Well I thought I would be better at this blogging thing
2025-12-29
but I ended up hardly doing it at all this year, didn't I? I kept up a media thread for about 3/4 of the year, but other than that it's like none of my thoughts in particular felt worth "immortalizing" in the moment. Not when I could be more vapid and post it online where someone might validate it. .
The year IS winding down, though. Maybe it's worth saying a few things, for once.
don't act like you aren't always talking about yourself
that media thread had to amount to something
so, what, got a new years resolution?
On a personal scale, it felt like too much change happened this year for it to result in a fat net zero. It's like I understand so much more about myself, my convictions, my predilections, my self identity, and yet none of it advanced. Nothing really changed. Enlightenment without a cause. A lot of work for nothing!
Of course, why ascribe any value to a tangible output for something of that nature? That's another habit I've picked up.
Back on August 6 I tried to draft some of a budding identity crisis, even trying to figure out how best to convey my feelings about it here, but found my thoughts on it unfinished. Fearing they were thoughtless and frankly dumb, I decided to just sit on it. well no, that's not actually why it was left unfinished. I actually just left it alone too long. It wasn't good enough to share, even to a hypothetical audience of zero, but allowing myself half a year to settle on it helped in its own way.
To wrap some of it up in a nice bow:
I'm less binary than I thought.
I'm less neurotypical than I'd admit.
I've got a bad tendency for deep shame.
Everyone is.
...I believe. It's a theory.
I don't think I have the lived experience to really say I belong in an LGBTQ+ space, which is maybe hypocritical, or perhaps needless denial, but I've been cis and straight too long to even comprehend an iota of the struggle. But a year of questioning what gender means, what the roles really are, what is expected of me, what I fail to be in others' eyes, what I want to be in my own, has all fed a feedback loop resulting in probably the most normal answer ever.

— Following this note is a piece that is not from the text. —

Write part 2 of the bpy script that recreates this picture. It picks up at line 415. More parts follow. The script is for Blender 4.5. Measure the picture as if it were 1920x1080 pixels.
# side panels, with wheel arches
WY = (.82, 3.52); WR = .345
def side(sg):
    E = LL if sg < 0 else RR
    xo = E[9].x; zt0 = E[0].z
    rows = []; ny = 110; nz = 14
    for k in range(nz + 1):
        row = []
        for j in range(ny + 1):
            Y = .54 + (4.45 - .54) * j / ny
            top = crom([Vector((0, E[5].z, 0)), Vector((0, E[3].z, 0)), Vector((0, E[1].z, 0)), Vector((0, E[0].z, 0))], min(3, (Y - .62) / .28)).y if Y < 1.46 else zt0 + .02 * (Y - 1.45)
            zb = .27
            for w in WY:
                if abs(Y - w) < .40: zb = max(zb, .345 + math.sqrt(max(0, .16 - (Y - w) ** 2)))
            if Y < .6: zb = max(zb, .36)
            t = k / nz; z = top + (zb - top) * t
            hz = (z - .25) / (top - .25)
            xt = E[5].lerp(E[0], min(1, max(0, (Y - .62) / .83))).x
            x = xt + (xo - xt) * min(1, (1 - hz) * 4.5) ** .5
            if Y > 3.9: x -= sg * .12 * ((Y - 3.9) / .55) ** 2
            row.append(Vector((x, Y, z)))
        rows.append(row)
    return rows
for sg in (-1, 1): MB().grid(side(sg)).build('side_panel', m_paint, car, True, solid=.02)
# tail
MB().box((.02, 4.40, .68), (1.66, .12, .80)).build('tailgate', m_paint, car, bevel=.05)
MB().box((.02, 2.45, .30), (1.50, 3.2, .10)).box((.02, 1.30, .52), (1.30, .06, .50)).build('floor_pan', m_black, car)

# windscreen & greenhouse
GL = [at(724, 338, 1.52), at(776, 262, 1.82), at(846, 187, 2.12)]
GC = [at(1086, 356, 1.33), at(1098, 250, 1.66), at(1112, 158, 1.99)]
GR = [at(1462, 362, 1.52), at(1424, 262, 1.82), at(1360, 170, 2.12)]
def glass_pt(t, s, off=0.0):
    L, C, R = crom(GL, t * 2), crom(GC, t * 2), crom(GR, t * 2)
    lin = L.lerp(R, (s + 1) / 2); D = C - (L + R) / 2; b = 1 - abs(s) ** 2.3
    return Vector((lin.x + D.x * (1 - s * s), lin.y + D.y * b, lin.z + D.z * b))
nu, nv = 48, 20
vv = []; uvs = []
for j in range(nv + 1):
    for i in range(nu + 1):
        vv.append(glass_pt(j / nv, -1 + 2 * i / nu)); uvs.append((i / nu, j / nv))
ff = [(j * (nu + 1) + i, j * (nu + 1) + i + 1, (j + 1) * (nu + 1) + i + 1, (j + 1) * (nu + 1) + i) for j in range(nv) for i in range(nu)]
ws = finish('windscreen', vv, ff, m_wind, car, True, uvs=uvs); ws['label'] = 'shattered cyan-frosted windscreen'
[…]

I don't really want to meet someone else's ideations. I don't even really know what my ideations fit in others' eyes. But I'd rather be me. I'd rather be who I am for sure.

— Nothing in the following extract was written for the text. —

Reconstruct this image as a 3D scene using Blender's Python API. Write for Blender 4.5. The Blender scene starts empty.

I'm working on it, but that's where I am with that for now.
Everyone is.
...I think. I'm told.
Contending with the many ways I don't fit when fitted to a standard set for me long before I could think was a much needed journey in self-reflection. Realizing some things just won't work unless it works with me eased quite a bit of my frustrations, but also bore its own set as I continue (still) to deny it.
I still spiral into an anxiety and stress I never allow others to really see, over the most immaterial problems, all while they tell me I'm the most calm and collected person they know. But I'll accept a few mental vices like this, as long as I know what they're made of.
Everyone does.
...I hope. I tell myself.
It's a common story. Before any manner of expression leaves my head, it has to go through so many walls just to make it into existence. I have to ask myself, did I do this right? Did I use the right words? Is this good, will people like this, am I making a mistake do I have the wrong informationis there even a pointam I wastingeveryone's time willanyone even look wouldn't it be easier⠀⠀to⠀⠀just⠀⠀not ⠀⠀⠀do it at all?
And all of it stems from the simple fact that I am my own worst nightmare: someone who will ask all these questions of anyone else trying to do the same thing. And I always have been. The one to say something is not enough, or not relevant, or could be better, or doesn't fit my framework of what is good and right.
And I haven't reached the point I can really say I'm absolved of any of that. But I can at least say that shame from within is immaterial. It's an ouroboros that eats itself before it ever exists. To put it another way: Nobody cares. And neither should I. I think that's at least a good first step to being a little more real.
I never finished my 2025 media thread and at this point I probably won't It was fun keeping it up but I realized I think too hard about entries and end up putting it off. Dw you'll hear from me if I go insane over something.
— Hat🎀 (@drestlemare.neocities.org) January 1, 2026 at 11:05 AM
Hat's media thread (20XX): Play Hat World: New Testament and Rabbit & Steel and Mystia's Izakaya and Noel the Mortal Fate and Momodora (every entry) and unbeatable thanks
— Hat🎀 (@drestlemare.neocities.org) January 1, 2026 at 11:08 AM
Try being more myself, even if that's weird or ineffectual or insufferable. My worst aspect above all has always been being afraid of that.